[Scene script records]
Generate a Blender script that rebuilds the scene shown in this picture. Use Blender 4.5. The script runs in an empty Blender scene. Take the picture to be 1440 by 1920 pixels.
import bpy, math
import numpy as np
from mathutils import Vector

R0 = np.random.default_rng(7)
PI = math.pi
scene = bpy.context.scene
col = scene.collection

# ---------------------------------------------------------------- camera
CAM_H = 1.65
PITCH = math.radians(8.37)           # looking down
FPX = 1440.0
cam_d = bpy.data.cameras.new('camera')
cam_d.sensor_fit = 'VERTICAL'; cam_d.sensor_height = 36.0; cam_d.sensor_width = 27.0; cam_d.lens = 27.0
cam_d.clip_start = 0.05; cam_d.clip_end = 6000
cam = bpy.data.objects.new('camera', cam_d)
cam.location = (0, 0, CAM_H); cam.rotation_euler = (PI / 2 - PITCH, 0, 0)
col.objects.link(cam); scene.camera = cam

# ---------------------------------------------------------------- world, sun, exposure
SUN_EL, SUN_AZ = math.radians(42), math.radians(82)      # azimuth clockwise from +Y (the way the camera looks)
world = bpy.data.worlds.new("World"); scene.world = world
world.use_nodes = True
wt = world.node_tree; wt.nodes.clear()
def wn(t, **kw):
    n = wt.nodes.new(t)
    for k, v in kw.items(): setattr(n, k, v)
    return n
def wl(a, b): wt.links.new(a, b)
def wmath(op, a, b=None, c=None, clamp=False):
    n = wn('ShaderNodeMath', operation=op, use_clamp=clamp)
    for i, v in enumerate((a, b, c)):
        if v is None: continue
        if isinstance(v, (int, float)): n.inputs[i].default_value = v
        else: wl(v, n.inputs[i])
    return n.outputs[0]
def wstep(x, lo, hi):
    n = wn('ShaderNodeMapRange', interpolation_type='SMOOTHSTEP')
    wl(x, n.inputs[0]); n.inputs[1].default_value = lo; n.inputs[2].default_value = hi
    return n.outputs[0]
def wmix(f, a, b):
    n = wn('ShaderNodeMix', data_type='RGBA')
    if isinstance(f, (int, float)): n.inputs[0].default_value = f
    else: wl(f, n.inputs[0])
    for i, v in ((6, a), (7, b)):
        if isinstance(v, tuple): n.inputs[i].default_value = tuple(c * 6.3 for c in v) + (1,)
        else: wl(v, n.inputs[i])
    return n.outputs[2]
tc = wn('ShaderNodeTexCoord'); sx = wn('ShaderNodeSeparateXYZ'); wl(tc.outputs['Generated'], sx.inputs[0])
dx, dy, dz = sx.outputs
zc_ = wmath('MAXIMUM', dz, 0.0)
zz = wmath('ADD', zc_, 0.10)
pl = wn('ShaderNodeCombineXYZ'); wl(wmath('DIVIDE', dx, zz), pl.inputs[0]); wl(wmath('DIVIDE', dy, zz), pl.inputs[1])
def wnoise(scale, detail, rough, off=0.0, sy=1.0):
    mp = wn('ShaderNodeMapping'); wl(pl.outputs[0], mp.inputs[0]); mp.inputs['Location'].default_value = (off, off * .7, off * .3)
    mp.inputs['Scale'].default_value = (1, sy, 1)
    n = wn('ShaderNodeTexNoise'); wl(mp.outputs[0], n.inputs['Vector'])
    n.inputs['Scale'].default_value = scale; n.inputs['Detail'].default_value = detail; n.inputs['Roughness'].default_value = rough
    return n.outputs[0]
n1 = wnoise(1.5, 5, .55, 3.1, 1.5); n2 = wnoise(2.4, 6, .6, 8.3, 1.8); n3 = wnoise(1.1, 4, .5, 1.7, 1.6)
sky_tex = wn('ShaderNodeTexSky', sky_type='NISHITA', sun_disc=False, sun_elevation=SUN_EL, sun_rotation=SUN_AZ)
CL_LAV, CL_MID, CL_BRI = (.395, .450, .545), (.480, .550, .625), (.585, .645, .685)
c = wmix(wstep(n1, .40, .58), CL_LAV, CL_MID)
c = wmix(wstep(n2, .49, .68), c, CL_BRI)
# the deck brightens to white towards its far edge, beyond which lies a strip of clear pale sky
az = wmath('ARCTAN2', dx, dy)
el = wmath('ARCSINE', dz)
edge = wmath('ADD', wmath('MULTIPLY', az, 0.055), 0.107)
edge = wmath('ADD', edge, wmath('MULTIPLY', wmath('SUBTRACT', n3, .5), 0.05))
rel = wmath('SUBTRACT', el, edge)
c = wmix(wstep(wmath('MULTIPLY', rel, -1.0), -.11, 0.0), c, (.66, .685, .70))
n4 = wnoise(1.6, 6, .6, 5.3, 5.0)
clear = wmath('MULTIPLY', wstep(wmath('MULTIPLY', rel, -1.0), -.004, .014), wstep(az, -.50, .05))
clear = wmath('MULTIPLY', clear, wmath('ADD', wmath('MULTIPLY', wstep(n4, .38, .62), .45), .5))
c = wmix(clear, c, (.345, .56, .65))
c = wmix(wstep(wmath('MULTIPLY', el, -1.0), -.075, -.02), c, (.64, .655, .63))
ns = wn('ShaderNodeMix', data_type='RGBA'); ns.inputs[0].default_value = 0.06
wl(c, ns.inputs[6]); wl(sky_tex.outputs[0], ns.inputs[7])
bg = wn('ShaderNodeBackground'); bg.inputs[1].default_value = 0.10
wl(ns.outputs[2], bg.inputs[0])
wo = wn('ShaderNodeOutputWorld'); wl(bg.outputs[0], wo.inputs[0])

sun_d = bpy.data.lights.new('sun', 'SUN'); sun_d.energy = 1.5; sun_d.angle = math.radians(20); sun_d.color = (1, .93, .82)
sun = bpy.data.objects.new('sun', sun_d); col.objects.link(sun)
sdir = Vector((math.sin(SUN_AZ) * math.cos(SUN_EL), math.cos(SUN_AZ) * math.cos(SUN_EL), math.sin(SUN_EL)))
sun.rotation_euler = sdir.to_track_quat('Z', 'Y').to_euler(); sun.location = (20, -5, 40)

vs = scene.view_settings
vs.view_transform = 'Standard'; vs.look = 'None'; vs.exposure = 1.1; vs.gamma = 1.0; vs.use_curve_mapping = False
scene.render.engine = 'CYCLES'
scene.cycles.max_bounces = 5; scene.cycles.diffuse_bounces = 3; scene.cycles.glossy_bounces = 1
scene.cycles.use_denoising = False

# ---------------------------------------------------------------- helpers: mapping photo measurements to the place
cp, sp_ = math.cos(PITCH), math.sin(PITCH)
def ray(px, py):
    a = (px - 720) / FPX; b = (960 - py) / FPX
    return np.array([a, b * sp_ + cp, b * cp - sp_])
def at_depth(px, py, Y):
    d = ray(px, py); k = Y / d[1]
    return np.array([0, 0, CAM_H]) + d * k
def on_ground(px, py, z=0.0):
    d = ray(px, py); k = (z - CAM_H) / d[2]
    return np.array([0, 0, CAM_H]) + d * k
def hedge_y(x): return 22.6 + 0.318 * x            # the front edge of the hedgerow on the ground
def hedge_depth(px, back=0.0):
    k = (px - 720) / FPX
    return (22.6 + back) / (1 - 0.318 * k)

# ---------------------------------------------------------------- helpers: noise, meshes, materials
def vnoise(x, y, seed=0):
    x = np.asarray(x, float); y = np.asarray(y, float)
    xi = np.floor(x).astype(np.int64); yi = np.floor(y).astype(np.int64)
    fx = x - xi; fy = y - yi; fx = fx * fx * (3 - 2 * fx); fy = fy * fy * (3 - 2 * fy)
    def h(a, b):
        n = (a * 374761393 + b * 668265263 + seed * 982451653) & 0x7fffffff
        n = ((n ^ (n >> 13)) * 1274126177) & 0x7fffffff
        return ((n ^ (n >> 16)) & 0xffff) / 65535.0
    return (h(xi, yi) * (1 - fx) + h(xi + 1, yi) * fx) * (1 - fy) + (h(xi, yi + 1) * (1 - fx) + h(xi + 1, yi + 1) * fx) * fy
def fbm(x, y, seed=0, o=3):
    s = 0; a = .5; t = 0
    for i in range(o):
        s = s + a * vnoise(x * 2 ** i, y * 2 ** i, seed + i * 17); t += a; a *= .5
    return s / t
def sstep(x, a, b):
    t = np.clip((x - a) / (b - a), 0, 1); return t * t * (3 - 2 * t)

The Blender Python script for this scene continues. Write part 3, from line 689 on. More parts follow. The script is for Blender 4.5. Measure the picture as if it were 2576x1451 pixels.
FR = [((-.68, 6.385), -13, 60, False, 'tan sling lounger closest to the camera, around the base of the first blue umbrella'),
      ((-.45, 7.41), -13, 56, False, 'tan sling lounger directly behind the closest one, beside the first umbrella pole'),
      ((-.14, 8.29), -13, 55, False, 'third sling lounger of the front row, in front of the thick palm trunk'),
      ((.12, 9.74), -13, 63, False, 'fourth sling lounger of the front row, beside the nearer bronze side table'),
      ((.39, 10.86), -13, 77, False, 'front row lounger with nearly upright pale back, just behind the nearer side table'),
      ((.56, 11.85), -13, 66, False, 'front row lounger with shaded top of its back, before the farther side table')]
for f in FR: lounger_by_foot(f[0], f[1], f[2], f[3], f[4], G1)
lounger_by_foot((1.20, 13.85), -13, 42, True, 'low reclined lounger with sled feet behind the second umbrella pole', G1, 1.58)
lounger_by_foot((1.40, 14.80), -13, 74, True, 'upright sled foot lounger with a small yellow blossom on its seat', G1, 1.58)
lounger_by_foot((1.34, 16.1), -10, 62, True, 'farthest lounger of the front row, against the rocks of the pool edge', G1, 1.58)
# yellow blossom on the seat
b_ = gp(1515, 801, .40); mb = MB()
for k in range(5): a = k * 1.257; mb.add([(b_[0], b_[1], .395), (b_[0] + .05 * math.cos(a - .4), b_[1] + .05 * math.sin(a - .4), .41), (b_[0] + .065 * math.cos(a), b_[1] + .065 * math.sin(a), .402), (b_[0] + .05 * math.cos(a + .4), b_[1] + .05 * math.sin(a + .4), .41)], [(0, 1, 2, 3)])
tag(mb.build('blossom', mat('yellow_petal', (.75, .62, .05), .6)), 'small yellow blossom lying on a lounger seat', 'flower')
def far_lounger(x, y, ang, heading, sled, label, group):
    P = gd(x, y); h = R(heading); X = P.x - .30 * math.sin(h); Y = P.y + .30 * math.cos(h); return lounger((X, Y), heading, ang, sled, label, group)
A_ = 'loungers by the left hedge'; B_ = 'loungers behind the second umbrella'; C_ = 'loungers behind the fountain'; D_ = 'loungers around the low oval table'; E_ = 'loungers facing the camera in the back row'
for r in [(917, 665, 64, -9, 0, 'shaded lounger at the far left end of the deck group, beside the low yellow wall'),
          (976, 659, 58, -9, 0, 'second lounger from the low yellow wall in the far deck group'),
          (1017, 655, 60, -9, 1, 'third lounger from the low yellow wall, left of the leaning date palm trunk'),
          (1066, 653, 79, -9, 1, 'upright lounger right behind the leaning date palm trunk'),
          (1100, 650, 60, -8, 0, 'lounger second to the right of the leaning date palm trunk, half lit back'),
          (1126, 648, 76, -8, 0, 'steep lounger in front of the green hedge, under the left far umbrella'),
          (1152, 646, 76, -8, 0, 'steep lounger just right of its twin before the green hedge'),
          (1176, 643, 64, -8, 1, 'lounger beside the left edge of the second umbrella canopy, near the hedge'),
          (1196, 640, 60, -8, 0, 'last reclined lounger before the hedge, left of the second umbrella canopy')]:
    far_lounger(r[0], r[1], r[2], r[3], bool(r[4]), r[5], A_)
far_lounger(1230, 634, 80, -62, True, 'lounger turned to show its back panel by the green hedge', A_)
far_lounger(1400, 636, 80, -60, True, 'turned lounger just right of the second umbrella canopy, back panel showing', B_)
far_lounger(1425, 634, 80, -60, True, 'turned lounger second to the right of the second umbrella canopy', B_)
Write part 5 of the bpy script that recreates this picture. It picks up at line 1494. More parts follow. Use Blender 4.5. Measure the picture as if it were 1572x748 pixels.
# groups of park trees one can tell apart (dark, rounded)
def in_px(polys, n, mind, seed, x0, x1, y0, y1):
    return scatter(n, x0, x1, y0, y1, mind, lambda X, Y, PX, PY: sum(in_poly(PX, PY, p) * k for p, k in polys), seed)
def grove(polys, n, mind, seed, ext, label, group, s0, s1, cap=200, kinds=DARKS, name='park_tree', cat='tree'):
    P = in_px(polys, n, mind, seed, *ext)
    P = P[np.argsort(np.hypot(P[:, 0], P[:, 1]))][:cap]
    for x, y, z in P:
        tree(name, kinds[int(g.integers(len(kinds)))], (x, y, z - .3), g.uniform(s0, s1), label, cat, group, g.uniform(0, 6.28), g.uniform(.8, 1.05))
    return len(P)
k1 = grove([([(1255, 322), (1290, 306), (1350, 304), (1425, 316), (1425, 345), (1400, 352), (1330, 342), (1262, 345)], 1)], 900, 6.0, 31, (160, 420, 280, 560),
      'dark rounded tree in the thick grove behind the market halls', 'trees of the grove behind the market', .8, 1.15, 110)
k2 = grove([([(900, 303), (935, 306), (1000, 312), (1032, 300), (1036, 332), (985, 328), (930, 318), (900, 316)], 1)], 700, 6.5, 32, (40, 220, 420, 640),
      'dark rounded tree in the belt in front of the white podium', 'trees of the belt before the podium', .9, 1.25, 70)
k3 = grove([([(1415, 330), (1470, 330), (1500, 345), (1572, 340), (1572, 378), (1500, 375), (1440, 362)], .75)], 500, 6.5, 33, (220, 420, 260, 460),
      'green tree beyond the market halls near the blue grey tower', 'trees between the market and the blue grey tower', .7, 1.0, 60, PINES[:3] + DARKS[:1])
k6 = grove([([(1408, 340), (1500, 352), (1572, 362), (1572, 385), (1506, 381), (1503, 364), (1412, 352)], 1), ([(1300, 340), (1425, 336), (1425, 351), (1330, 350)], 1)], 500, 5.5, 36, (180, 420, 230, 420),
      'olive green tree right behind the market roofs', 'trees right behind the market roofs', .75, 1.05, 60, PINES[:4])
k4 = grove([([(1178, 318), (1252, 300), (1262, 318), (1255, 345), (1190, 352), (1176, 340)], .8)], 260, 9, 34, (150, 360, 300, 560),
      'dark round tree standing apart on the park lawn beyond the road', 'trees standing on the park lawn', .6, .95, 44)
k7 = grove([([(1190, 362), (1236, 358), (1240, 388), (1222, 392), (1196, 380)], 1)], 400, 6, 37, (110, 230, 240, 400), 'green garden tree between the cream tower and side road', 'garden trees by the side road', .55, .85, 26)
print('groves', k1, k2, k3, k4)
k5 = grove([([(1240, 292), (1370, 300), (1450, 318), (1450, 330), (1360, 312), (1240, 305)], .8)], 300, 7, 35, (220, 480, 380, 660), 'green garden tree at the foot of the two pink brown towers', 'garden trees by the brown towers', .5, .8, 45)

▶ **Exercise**
Write out exactly the lines from the start of the material through the line with "col.objects.link(cam); scene.camera = cam". No other output is expected.

▶ **Solved exercise**
Generate a Blender script that rebuilds the scene shown in this picture. Use Blender 4.5. The script runs in an empty Blender scene. Take the picture to be 1440 by 1920 pixels.
import bpy, math
import numpy as np
from mathutils import Vector

R0 = np.random.default_rng(7)
PI = math.pi
scene = bpy.context.scene
col = scene.collection

# ---------------------------------------------------------------- camera
CAM_H = 1.65
PITCH = math.radians(8.37)           # looking down
FPX = 1440.0
cam_d = bpy.data.cameras.new('camera')
cam_d.sensor_fit = 'VERTICAL'; cam_d.sensor_height = 36.0; cam_d.sensor_width = 27.0; cam_d.lens = 27.0
cam_d.clip_start = 0.05; cam_d.clip_end = 6000
cam = bpy.data.objects.new('camera', cam_d)
cam.location = (0, 0, CAM_H); cam.rotation_euler = (PI / 2 - PITCH, 0, 0)
col.objects.link(cam); scene.camera = cam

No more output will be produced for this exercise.